Brian Karas: December 2011 Archives

Adding 1­‐way or 2­‐way audio to an iCVR or Rialto installation is a good way to increase the value and effectiveness of the security system. By installing speakers and microphones with the iCVR a remote operator can speak and/or listen to persons at a remote location. This capability can be used to better manage visitor access as a door intercom system, or can be used to communicate with and discourage unauthorized visitors from a monitored site.

The audio output of the is a 1VP‐P line­‐level (unamplified) signal. This is by far the most common audio output signal among IP cameras, and is compatible with a wide range of amplifiers or self-amplified speakers. For outdoor applications, typical amplifiers will be rated for 10­‐50Watts of output power. Power ratings and speaker type are dependent on the environment, other ambient noises in the area, and distance the audio signal needs to heard from.

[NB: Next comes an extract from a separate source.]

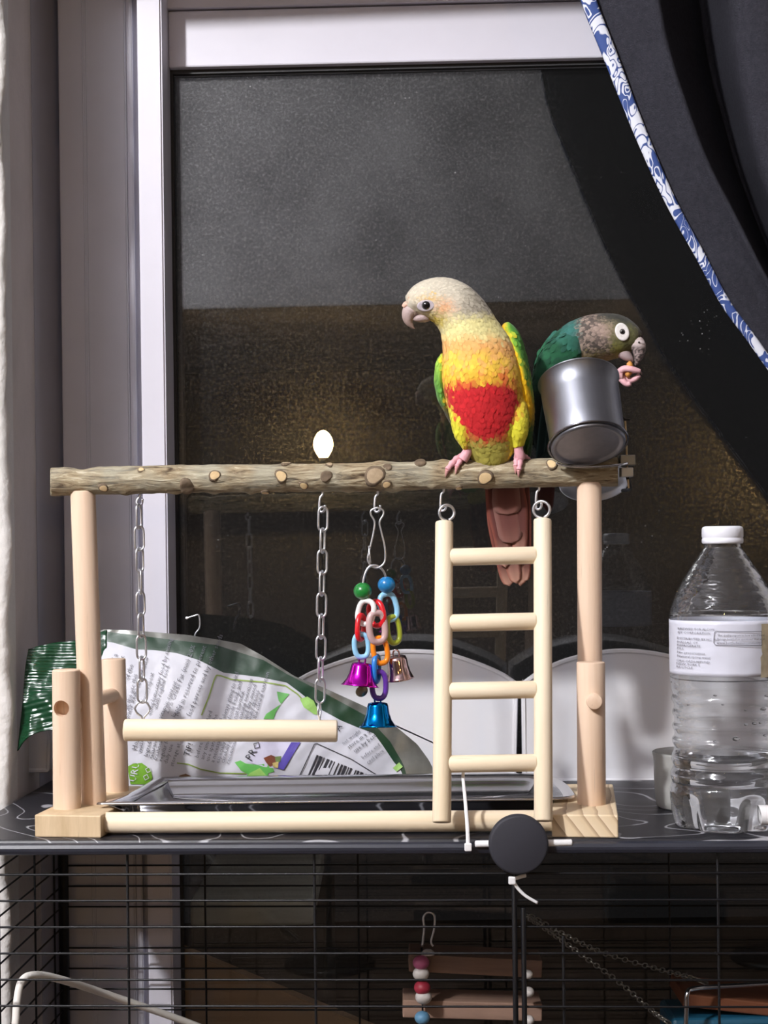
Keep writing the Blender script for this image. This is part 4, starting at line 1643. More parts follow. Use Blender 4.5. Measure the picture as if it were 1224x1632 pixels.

The amplifier may be located near the speaker, near the camera/encoder, or in an indoor equipment room.  In many cases a self-amplified speaker is the most efficient approach. If several speakers are going to be connected to a single amplifier, it may be beneficial to research 25V or 70V audio systems, to minimize concerns of aggregate speaker impedance on the amplifier. If the amplifier or amplified speaker is going to be located more than 20' from the iCVR special care should be paid to route the audio signal wire from the iCVR to amplifier away from any sources of noise or electrical interference. Use of a properly shielded cable is also recommended.

For the audio input channel, the iCVR and Rialto devices expect a 1VP­‐P  line­‐level input. There are microphones available with direct line‐level outputs, or a microphone preamp can be used to provide the proper input signal level. Microphones will also typically offer a variety of different pickup patterns, and some also offer some background noise cancellation or other sound filtering features. Much like the audio output, selecting the proper microphone for a given scenario can be situation dependant. Factors such as background noise and distance between the microphone and the person or object the audio will be captured from will determine the best choice for the given jobsite. 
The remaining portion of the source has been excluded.